Now that inflation expectations among Japan’s companies and households are finally building, and underlying price growth approaching the BOJ’s 2% target, the central bank may not have the luxury of time to make its next move, said people familiar with policymakers’ thinking.

BOJ members have stuck to their guns on continuing to seek rate hikes despite the geopolitical turbulence, but it will be difficult to act at this week’s meeting as financial markets remain unstable and the outlook for the Middle East situation is highly uncertain, the people said.

Markets are pricing in almost no chance of an interest-rate hike this week and about 60% odd of one at the BOJ’s next meeting in April, when it will release fresh forecasts for growth and prices.

Another complicating factor is the government’s response to the Middle East crisis. Prime Minister Sanae Takaichi’s policy goals are firmly centered on economic growth, implying a preference for loose financial conditions to mitigate supply shocks.
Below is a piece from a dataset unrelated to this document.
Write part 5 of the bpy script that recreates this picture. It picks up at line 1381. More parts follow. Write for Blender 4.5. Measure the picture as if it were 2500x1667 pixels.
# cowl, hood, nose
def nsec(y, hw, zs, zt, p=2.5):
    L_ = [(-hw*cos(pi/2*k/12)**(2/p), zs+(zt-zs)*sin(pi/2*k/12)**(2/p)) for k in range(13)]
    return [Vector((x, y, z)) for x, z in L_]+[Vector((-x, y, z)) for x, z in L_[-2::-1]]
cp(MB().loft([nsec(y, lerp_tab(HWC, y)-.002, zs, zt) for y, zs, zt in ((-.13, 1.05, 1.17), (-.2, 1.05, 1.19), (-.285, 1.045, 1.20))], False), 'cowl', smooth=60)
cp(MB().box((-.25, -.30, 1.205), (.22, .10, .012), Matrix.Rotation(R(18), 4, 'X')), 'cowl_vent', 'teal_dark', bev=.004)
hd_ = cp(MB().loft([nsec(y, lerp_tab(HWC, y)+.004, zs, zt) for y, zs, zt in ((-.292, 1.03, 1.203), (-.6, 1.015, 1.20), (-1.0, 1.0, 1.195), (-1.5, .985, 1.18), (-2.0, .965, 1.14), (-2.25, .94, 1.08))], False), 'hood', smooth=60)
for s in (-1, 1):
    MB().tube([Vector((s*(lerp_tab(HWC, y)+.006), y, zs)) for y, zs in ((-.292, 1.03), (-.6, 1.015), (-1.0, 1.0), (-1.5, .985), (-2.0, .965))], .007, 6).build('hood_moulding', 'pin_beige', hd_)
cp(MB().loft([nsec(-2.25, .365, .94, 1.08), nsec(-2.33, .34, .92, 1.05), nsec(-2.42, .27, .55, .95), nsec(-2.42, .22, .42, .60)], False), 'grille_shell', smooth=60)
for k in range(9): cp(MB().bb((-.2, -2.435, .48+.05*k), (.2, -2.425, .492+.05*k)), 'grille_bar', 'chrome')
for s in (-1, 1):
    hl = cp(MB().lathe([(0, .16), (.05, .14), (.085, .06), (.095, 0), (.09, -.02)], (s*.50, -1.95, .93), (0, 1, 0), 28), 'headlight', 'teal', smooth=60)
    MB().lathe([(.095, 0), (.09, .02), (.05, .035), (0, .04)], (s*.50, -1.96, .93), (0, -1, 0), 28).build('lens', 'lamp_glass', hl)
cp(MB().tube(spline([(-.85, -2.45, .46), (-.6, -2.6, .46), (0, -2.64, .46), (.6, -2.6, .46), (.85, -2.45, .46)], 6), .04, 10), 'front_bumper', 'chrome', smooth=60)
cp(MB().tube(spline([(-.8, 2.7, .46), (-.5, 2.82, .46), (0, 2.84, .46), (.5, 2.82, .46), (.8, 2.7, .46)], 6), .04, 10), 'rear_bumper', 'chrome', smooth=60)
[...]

While the government is attempting to cushion the blow to the real economy through gasoline subsidies and the release of oil reserves, a more systemic challenge remains: the yen’s persistent weakness.

BOJ Gov. Kazuo Ueda has acknowledged that currency fluctuations now affect domestic prices more readily than in the past, as companies become more comfortable passing on increased costs to consumers.

“If oil prices stay high or continue to climb, there is a risk of a downward spiral, in which a worsening trade deficit leads to a weaker yen, which then pushes import prices even higher,” said Daiwa Securities economist Kenji Yamamoto.

“Imported inflation resulting from a weak yen leads to an accumulation of upside price risks over time. On a medium-to-long-term time horizon, this heightens the possibility of a behind-the-curve policy response, essentially allowing inflationary ‘magma’ to build beneath the surface,” he said.

Yamamoto expects the BOJ to wait until April to raise its policy rate, but given Takaichi’s preference for looser monetary policy, the pace of tightening could be slower than economic fundamentals require, he said.

“Whether or not the bank can deliver a rate hike in April will likely be a turning point that determines market confidence in the BOJ’s continued tightening strategy,” the economist said.

Write to Megumi Fujikawa at me*************@*sj.com

 

What This Means for the Rest of Us

Japan isn’t a sideshow…

Here is one of the world’s largest economies. It is a country sitting on the biggest pile of government debt relative to GDP on the planet getting squeezed between imported inflation and political pressure to keep money cheap. There is no good outcome on that menu. There’s only a choice between different kinds of pain.

And Japan isn’t alone in this. Every country that imports energy, carries heavy debt, and relies on a central bank willing to paper over structural problems is facing some version of this same trap. The Iran conflict didn’t create these vulnerabilities…

The same problem has been building for years:

Debt-saturated systems don’t handle shocks well. They’ve traded resilience for short-term stability, again and again, until the margin for error disappears entirely. Japan is just further along that road than most.

Watch the yen. Watch Japanese bond yields. Watch whether the BOJ blinks in April.

Because if Japan’s tightrope snaps, the tremors won’t stay in Tokyo.